Manches passiert, das man nicht für möglich hält.
Also ich war noch auf dem Weg zum Gepäckband, hatte mich ein wenig verirrt, weil auf der Toilette gewesen, die ein wenig abseits lag, jedenfalls die, die ich fand… – und plötzlich sagt jemand hinter mir: „Alban! Was machst denn d u hier?!“ Ich war nicht minder erstaunt. Barbara, tatsächlich Barbara Z., die ehemalige langjährige Gefährtin des Profis. Wir nahmen uns in den Arm. „Und du?“ „Ich fahr nach Kreta weiter, hab dort ein Ferienhäuschen.“ „Kreta? Seit wann?“
Undsoweiter.
Doch ich hatte es ja eilig, wurde erwartet.
„Erwartet? Von wem?“
„Kann ich nicht drüber sprechen, nicht auf die schnelle. Lies mein Arbeitsjournal.“ Ich deutete eine Kußhand an und enteilte.
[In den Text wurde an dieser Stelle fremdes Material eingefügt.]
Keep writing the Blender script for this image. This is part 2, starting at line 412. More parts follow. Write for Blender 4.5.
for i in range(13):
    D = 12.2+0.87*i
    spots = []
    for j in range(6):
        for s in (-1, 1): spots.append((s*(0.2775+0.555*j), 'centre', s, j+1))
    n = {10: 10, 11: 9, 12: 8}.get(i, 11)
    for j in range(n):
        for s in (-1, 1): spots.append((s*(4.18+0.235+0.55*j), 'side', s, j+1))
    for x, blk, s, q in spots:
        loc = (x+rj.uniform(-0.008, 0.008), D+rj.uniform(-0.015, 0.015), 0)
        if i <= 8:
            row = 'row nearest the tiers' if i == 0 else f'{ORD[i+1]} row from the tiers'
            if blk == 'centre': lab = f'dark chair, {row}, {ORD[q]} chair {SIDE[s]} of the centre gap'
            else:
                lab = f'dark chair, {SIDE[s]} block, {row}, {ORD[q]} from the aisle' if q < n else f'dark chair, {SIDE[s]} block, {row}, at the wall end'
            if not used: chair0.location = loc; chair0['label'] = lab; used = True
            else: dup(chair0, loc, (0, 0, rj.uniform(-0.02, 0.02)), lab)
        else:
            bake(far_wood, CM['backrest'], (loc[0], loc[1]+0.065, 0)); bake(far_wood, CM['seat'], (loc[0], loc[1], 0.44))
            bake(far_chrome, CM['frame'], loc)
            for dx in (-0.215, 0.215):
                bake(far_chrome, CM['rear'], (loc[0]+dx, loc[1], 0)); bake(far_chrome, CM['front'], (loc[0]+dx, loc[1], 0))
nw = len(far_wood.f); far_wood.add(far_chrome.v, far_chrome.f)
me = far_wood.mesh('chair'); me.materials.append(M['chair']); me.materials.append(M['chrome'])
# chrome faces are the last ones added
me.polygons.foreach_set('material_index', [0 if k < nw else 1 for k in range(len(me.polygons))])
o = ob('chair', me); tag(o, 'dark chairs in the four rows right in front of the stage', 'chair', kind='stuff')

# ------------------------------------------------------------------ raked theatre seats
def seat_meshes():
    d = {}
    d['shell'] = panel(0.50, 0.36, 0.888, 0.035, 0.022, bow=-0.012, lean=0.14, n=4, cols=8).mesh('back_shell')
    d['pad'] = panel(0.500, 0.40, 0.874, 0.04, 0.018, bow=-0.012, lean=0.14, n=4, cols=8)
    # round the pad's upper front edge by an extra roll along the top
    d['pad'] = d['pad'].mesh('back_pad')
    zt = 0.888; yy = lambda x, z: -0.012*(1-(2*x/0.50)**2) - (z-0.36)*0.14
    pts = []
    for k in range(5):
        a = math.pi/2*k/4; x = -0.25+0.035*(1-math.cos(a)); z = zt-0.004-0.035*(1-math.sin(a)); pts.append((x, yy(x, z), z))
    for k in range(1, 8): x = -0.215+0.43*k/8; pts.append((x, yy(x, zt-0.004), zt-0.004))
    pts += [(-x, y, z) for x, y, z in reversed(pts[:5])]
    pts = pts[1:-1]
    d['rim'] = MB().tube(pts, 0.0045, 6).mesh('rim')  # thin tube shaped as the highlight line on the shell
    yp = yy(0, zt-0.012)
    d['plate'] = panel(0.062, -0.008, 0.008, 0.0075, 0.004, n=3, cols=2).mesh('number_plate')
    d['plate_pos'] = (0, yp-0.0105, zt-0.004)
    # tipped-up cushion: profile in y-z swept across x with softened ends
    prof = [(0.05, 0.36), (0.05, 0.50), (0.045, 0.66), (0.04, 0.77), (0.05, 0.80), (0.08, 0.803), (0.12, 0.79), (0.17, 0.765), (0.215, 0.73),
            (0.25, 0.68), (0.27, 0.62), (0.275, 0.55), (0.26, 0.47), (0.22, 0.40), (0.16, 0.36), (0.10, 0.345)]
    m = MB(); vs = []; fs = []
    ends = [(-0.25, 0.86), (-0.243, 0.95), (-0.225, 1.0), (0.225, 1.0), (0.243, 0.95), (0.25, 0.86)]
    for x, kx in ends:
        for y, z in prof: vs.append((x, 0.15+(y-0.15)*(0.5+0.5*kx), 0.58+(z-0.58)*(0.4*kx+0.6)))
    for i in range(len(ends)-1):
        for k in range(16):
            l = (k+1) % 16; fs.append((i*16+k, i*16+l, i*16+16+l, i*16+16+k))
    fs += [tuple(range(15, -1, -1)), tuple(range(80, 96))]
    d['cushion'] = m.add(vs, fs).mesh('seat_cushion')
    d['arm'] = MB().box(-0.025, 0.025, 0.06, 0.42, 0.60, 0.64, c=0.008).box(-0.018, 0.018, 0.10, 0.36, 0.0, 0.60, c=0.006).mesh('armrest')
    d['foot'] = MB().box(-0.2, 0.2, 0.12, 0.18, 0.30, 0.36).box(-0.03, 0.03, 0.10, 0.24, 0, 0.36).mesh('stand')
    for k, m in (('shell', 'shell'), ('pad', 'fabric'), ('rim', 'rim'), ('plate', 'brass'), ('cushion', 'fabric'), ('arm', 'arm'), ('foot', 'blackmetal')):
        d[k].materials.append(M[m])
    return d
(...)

Sonne. Licht, Freundin, Licht! Das Meer ist heute ein von Blau bedampfes Silber. – Nein, nicht mal davon ein Bild. Haben Sie Geduld bis Sardinien.
In Zuneigung
Ihr
ANH
Nun, wenn’s wahr ist, ist das ziemlich lächerlich und sollte eigentlich unter Ihrem Niveau sein.
Ich hatte beim Lesen das Gefühl, es handelt sich hier um „Schießbudenfiguren“ .
RTL Boulevard Fernsehen.
Wenn’s nicht wahr ist, ist es lustig geschrieben und gefällt mir irgendwie.
Als Parodie.
Allerdings, wenn Sie bei dieser ganzen Posse richtig dicke Kohle machen, gönne ich es Ihnen von Herzen.